→ Work instructions:
Begin with the first line of the material and write out each line exactly, ending with the line that contains "pull_handle(d1, XR+0.030, 7.33, 0.66, 1.63, 0.14)". Pictures are not part of the copy.
-- begin --
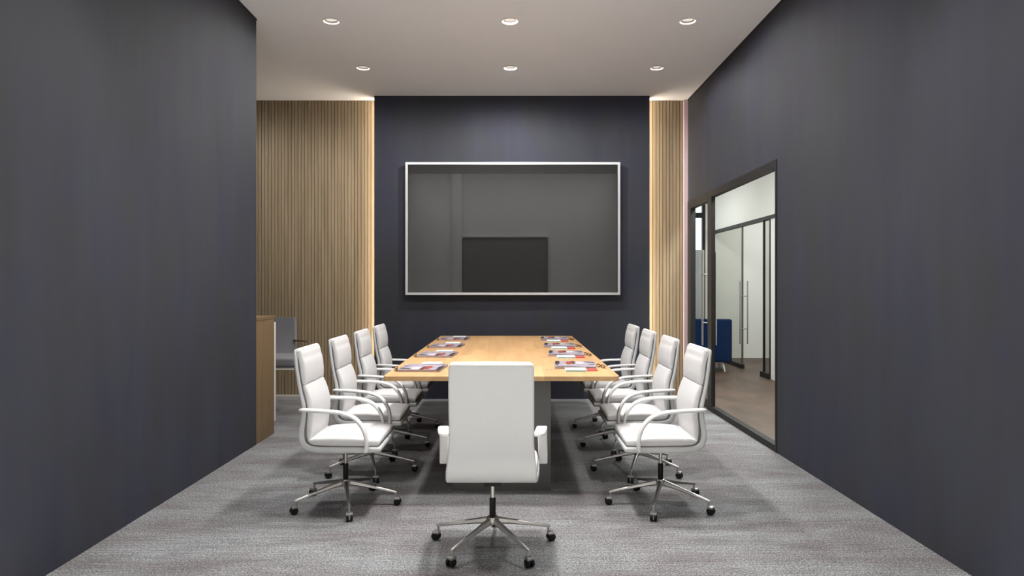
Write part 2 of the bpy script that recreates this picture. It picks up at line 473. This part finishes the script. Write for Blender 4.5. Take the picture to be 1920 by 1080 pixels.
# ------------------------------------------------------------------ glazed front to the corridor
FX0, FX1 = XR-0.004, XR+0.054
w1 = boxo('window_1', 'black_metal', (FX0, FX1, 5.37, 7.27, 2.187, 2.252), kind='structure')
boxo('window_jamb', 'black_metal', (FX0, FX1, 5.37, 5.405, 0.0, 2.187), w1)
boxo('window_mullion', 'black_metal', (FX0, XR+0.036, 7.13, 7.27, 0.0, 2.187), w1)
boxo('window_sill', 'black_metal', (FX0, FX1, 5.405, 7.13, 0.0, 0.052), w1)
boxo('window_glass', 'glass', (XR+0.020, XR+0.030, 5.405, 7.13, 0.052, 2.187), w1)
d1 = boxo('door_1', 'black_metal', (FX0, FX1, 7.275, 8.11, 2.16, 2.252), kind='structure')
boxo('door_jamb', 'black_metal', (FX0, FX1, 7.96, 8.11, 0.0, 2.16), d1)
boxo('door_rail', 'black_metal', (XR+0.008, XR+0.042, 7.275, 7.96, 0.004, 0.09), d1)
boxo('door_glass', 'glass', (XR+0.020, XR+0.030, 7.275, 7.955, 0.09, 2.155), d1)
def pull_handle(parent, x, y, z0, z1, sep, r=0.0095):
    bm = bmesh.new()
    for s in (-1, 1): tube(bm, [(x+s*sep/2, y, z0), (x+s*sep/2, y, z1)], r, 10)
    L = z1-z0
    for f in (0.24, 0.76): tube(bm, [(x-sep/2, y, z0+L*f), (x+sep/2, y, z0+L*f)], r*0.7, 8)
    return obj('door_handle', bm, 'chrome', parent, smooth=True)
pull_handle(d1, XR+0.030, 7.33, 0.66, 1.63, 0.14)

# corridor and the room across it
Y_END = 12.47; CX = 3.55; CH = 3.0
struct('floor_corridor', 'corridor_floor', (XR+0.05, 6.6, 2.4, Y_END+0.2, -0.10, 0.0))
struct('ceiling_corridor', 'white_wall', (XR+0.05, 6.6, 2.4, Y_END+0.2, CH, CH+0.1))
bm = bmesh.new()
box(bm, CX, CX+0.10, 2.4, 9.62, 0, CH); box(bm, CX, CX+0.10, 9.62, Y_END, 2.25, CH)
obj('wall_corridor_right', bm, 'white_wall')['kind'] = 'structure'
struct('wall_corridor_left', 'white_wall', (XR-0.05, XR+0.049, 8.36, Y_END+0.2, 0, CH))
struct('wall_corridor_near', 'white_wall', (XR+0.05, 6.6, 2.41, 2.5, 0, CH))
bm = bmesh.new()
box(bm, 3.43, 6.6, Y_END, Y_END+0.15, 0, CH); box(bm, XR, 2.2, Y_END, Y_END+0.15, 0, CH)
obj('wall_corridor_end', bm, 'white_wall')['kind'] = 'structure'
struct('wall_office_right', 'white_wall', (6.5, 6.6, 2.5, Y_END, 0, CH))
struct('wall_office_near', 'white_wall', (CX+0.1, 6.5, 8.6, 8.7, 0, CH))
# window at the corridor's end
w3 = boxo('window_3', 'black_metal', (3.385, 3.43, Y_END-0.02, Y_END+0.06, 0, CH), kind='structure')
boxo('window_frame', 'black_metal', (2.2, 2.25, Y_END-0.02, Y_END+0.06, 0, CH), w3)
boxo('window_transom', 'black_metal', (2.25, 3.385, Y_END-0.02, Y_END+0.06, 2.49, 2.58), w3)
boxo('window_sill', 'black_metal', (2.25, 3.385, Y_END-0.02, Y_END+0.06, 0, 0.09), w3)
boxo('window_glass', 'glass', (2.25, 3.385, Y_END+0.02, Y_END+0.03, 0.09, 2.49), w3)
boxo('window_glass', 'glass', (2.25, 3.385, Y_END+0.02, Y_END+0.03, 2.58, CH), w3)
# glass partition across the corridor: transom, closed leaf, short side light
struct('trim_7', 'black_metal', (CX-0.012, CX+0.06, 9.0, Y_END-0.02, 2.20, 2.25))
d2 = boxo('door_2', 'black_metal', (CX, CX+0.045, 10.84, Y_END-0.03, 0.0, 0.065), kind='structure')
boxo('door_edge', 'pedestal', (CX+0.012, CX+0.03, 10.85, 10.89, 0.065, 2.20), d2)
boxo('door_glass', 'glass_dim', (CX+0.016, CX+0.026, 10.89, Y_END-0.03, 0.065, 2.20), d2)
pull_handle(d2, CX+0.02, 10.80, 0.385, 1.355, 0.115)
w2 = boxo('window_2', 'black_metal', (CX-0.03, CX+0.05, 9.62, 9.96, 0.0, 0.07), kind='structure')
boxo('window_edge', 'black_metal', (CX, CX+0.02, 9.88, 9.93, 0.07, 2.20), w2)
boxo('window_edge', 'black_metal', (CX, CX+0.02, 9.63, 9.68, 0.07, 2.20), w2)
boxo('window_glass', 'glass_dim', (CX+0.005, CX+0.015, 9.68, 9.88, 0.07, 2.20), w2)
struct('trim_8', 'white_wall', (CX+0.04, CX+0.13, 9.64, 9.74, 0.0, 2.20))

# ------------------------------------------------------------------ conference table
t = thing('conference_table', 'long light-wood conference table on a grey slab base', 'table', (-0.0635, 5.88, 0))
TX0, TX1, TY0, TY1 = -0.770+0.0635, 0.643+0.0635, 4.177-5.88, 7.585-5.88
bm = bmesh.new(); P = []; rc = 0.035
for cx, cy, a0 in ((TX1-rc, TY0+rc, -90), (TX1-rc, TY1-rc, 0), (TX0+rc, TY1-rc, 90), (TX0+rc, TY0+rc, 180)):
    for j in range(7):
        a = R(a0+15*j); P.append((cx+rc*math.cos(a), cy+rc*math.sin(a)))
lo = [bm.verts.new((x, y, 0.713)) for x, y in P]
f = bm.faces.new(lo); ex = bmesh.ops.extrude_face_region(bm, geom=[f])
for v in ex['geom']:
    if isinstance(v, bmesh.types.BMVert): v.co.z = 0.74
obj('tabletop', bm, 'tabletop', t)
boxo('pedestal', 'pedestal', (-0.373+0.0635, 0.243+0.0635, 4.383-5.88, 7.38-5.88, 0.0, 0.713), t, bev=0.003)

# ------------------------------------------------------------------ office chair (faces +X in its own frame)
def make_chair(label):
    t = thing('office_chair', label, 'chair', group='white office chairs around the table')
    # outer line of the one-piece shell: x, z, width, thickness, y
    shell = [(0.238, 0.358, 0.462, 0.029, 0), (0.16, 0.353, 0.465, 0.035, 0), (0.02, 0.352, 0.460, 0.036, 0), (-0.11, 0.352, 0.440, 0.036, 0),
             (-0.165, 0.362, 0.425, 0.036, 0), (-0.198, 0.385, 0.422, 0.035, 0), (-0.214, 0.425, 0.420, 0.034, 0),
             (-0.215, 0.475, 0.408, 0.032, 0), (-0.206, 0.535, 0.398, 0.029, 0), (-0.203, 0.605, 0.394, 0.026, 0),
             (-0.222, 0.70, 0.394, 0.023, 0), (-0.239, 0.82, 0.393, 0.021, 0), (-0.2445, 0.880, 0.392, 0.019, 0), (-0.2462, 0.900, 0.391, 0.018, 0), (-0.2470, 0.913, 0.383, 0.016, 0)]
    obj('shell', ribbon(bmesh.new(), shell, 0.010, 5, ends=0.010), 'white_shell', t, True)
    bm = ribbon(bmesh.new(), [(x, z, w, 0.012, y) for x, z, w, th, y in
        [(0.230, 0.379, 0.448, 0, 0), (0.02, 0.3805, 0.444, 0, 0), (-0.10, 0.3805, 0.426, 0, 0), (-0.145, 0.389, 0.414, 0, 0),
         (-0.172, 0.41, 0.408, 0, 0), (-0.1835, 0.45, 0.40, 0, 0), (-0.183, 0.50, 0.39, 0, 0), (-0.178, 0.55, 0.384, 0, 0),
         (-0.180, 0.61, 0.380, 0, 0), (-0.2015, 0.70, 0.380, 0, 0), (-0.2205, 0.82, 0.380, 0, 0), (-0.2275, 0.878, 0.374, 0, 0), (-0.230, 0.894, 0.360, 0, 0)]], 0.004, 5)
    obj('lining', bm, 'lining', t, True)  # added dark slab standing in for the dark groove between shell and cushions
    # cushions: base line on the dark groove slab, thickness to the inside
    seat = [(0.224, 0.3915, 0.436, 0.038, 0), (0.16, 0.392, 0.452, 0.044, 0), (0.03, 0.392, 0.448, 0.045, 0),
            (-0.07, 0.392, 0.432, 0.042, 0), (-0.13, 0.395, 0.418, 0.033, 0), (-0.158, 0.402, 0.405, 0.022, 0)]
    obj('seat_cushion', ribbon(bmesh.new(), seat, 0.024, 5, crown=0.008, ends=0.016, r0=0.006), 'white_leather', t, True)
    low = [(-0.171, 0.420, 0.392, 0.016, 0), (-0.172, 0.46, 0.391, 0.026, 0), (-0.172, 0.51, 0.388, 0.031, 0), (-0.168, 0.56, 0.384, 0.033, 0),
           (-0.172, 0.62, 0.381, 0.032, 0), (-0.186, 0.68, 0.381, 0.027, 0), (-0.195, 0.716, 0.381, 0.019, 0)]
    obj('back_cushion', ribbon(bmesh.new(), low, 0.018, 5, crown=0.008, ends=0.007, r0=0.004), 'white_leather', t, True)
    top = [(-0.1975, 0.733, 0.381, 0.020, 0), (-0.205, 0.775, 0.383, 0.030, 0), (-0.213, 0.84, 0.383, 0.031, 0),
           (-0.2195, 0.868, 0.381, 0.029, 0), (-0.228, 0.888, 0.383, 0.035, 0), (-0.2385, 0.903, 0.386, 0.040, 0), (-0.2420, 0.912, 0.380, 0.037, 0)]
    obj('headrest', ribbon(bmesh.new(), top, 0.017, 5, crown=0.007, ends=0.012, r0=0.004), 'white_leather', t, True)
    for s in (-1, 1):
        # arm loop: front foot on the seat edge up and back to the shell
        arm = [(0.170, 0.371, 0.048, 0.019, 0.2535*s), (0.173, 0.41, 0.048, 0.018, 0.254*s), (0.168, 0.46, 0.048, 0.017, 0.253*s),
               (0.142, 0.515, 0.050, 0.017, 0.250*s), (0.098, 0.556, 0.052, 0.017, 0.247*s), (0.035, 0.578, 0.053, 0.017, 0.243*s),
               (-0.04, 0.5865, 0.054, 0.017, 0.238*s), (-0.12, 0.590, 0.054, 0.017, 0.229*s), (-0.185, 0.592, 0.050, 0.016, 0.220*s), (-0.203, 0.592, 0.034, 0.014, 0.212*s)]
        obj('armrest', ribbon(bmesh.new(), arm, 0.007, 5, ends=0.006, n_off=(-0.008, -0.008)), 'white_arm', t, True)
    obj('mechanism', box(bmesh.new(), -0.080, 0.055, -0.042, 0.042, 0.318, 0.354, 0.005), 'black', t, True)
    obj('gas_column', lathe(bmesh.new(), [(0.0095, 0.235), (0.0095, 0.338)], 16), 'chrome', t, True)
    obj('column_sleeve', lathe(bmesh.new(), [(0.013, 0.150), (0.0155, 0.156), (0.0155, 0.238), (0.014, 0.243)], 18), 'black', t, True)
    obj('base_hub', lathe(bmesh.new(), [(0.018, 0.112), (0.030, 0.118), (0.032, 0.140), (0.026, 0.150), (0.017, 0.153)], 20), 'chrome', t, True)
    # one leg and one caster, shared by all five
    bm = bmesh.new(); rings = []
    for rr, zt, hh, ww in ((0.020, 0.148, 0.032, 0.030), (0.09, 0.132, 0.024, 0.024), (0.20, 0.105, 0.017, 0.019), (0.288, 0.083, 0.013, 0.016), (0.300, 0.078, 0.009, 0.011)):
        rings.append([bm.verts.new((rr, y*ww/2, zt-hh*h)) for y, h in ((-1, 0.75), (-0.8, 0.15), (-0.45, 0), (0.45, 0), (0.8, 0.15), (1, 0.75), (0.7, 1), (-0.7, 1))])
    for a, b in zip(rings, rings[1:]):
        for i in range(8): bm.faces.new((a[i], a[(i+1) % 8], b[(i+1) % 8], b[i]))
    bm.faces.new(rings[0]); bm.faces.new(rings[-1])
    leg0 = obj('base_leg', bm, 'chrome', t, True)
    bm = lathe(bmesh.new(), [(0.0055, 0.036), (0.0055, 0.078)], 10, cx=0.291)
    box(bm, 0.286, 0.318, -0.018, 0.018, 0.0330, 0.0475, 0.004)
    tube(bm, [(0.304, -0.012, 0.021), (0.304, 0.012, 0.021)], 0.004, 8)
    box(bm, 0.297, 0.311, -0.003, 0.003, 0.016, 0.036)
    fork0 = obj('caster', bm, 'chrome', t, True)
    whs = []
    for s in (-1, 1):
        bm = lathe(bmesh.new(), [(0.010, -0.0070), (0.0185, -0.0062), (0.0210, -0.003), (0.0210, 0.003), (0.0185, 0.0062), (0.010, 0.0070)], 20, axis='Y')
        for v in bm.verts: v.co += Vector((0.304, s*0.0112, 0.021))
        whs.append(obj('wheel', bm, 'black', fork0, True))
    for k in range(5):
        a = R(-1+72*k)
        if k == 0:
            leg, fk = leg0, fork0
        else:
            leg = leg0.copy(); COL.objects.link(leg); leg.parent = t
            fk = fork0.copy(); COL.objects.link(fk); fk.parent = t
            for wv in whs:
                w2_ = wv.copy(); COL.objects.link(w2_); w2_.parent = fk
        leg.rotation_euler = (0, 0, a); fk.rotation_euler = (0, 0, a)
    return t
HC = (-0.095, 3.438, 0)
head = make_chair('white high-backed swivel chair at the near end of the table, seen from behind')
head.location = HC; head.rotation_euler = (0, 0, PI/2)
rank = ['nearest the camera', 'second from the camera', 'third from the camera', 'farthest from the camera']
for k in range(4):
    y = 4.104+0.738*k
    dup(head, (-0.973, y, 0), 0, 'white swivel chair on the left side of the table, '+rank[k])
    dup(head, (0.869, y, 0), PI, 'white swivel chair on the right side of the table, '+rank[k])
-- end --
→ Output below:
Write part 2 of the bpy script that recreates this picture. It picks up at line 473. This part finishes the script. Write for Blender 4.5. Take the picture to be 1920 by 1080 pixels.
# ------------------------------------------------------------------ glazed front to the corridor
FX0, FX1 = XR-0.004, XR+0.054
w1 = boxo('window_1', 'black_metal', (FX0, FX1, 5.37, 7.27, 2.187, 2.252), kind='structure')
boxo('window_jamb', 'black_metal', (FX0, FX1, 5.37, 5.405, 0.0, 2.187), w1)
boxo('window_mullion', 'black_metal', (FX0, XR+0.036, 7.13, 7.27, 0.0, 2.187), w1)
boxo('window_sill', 'black_metal', (FX0, FX1, 5.405, 7.13, 0.0, 0.052), w1)
boxo('window_glass', 'glass', (XR+0.020, XR+0.030, 5.405, 7.13, 0.052, 2.187), w1)
d1 = boxo('door_1', 'black_metal', (FX0, FX1, 7.275, 8.11, 2.16, 2.252), kind='structure')
boxo('door_jamb', 'black_metal', (FX0, FX1, 7.96, 8.11, 0.0, 2.16), d1)
boxo('door_rail', 'black_metal', (XR+0.008, XR+0.042, 7.275, 7.96, 0.004, 0.09), d1)
boxo('door_glass', 'glass', (XR+0.020, XR+0.030, 7.275, 7.955, 0.09, 2.155), d1)
def pull_handle(parent, x, y, z0, z1, sep, r=0.0095):
    bm = bmesh.new()
    for s in (-1, 1): tube(bm, [(x+s*sep/2, y, z0), (x+s*sep/2, y, z1)], r, 10)
    L = z1-z0
    for f in (0.24, 0.76): tube(bm, [(x-sep/2, y, z0+L*f), (x+sep/2, y, z0+L*f)], r*0.7, 8)
    return obj('door_handle', bm, 'chrome', parent, smooth=True)
pull_handle(d1, XR+0.030, 7.33, 0.66, 1.63, 0.14)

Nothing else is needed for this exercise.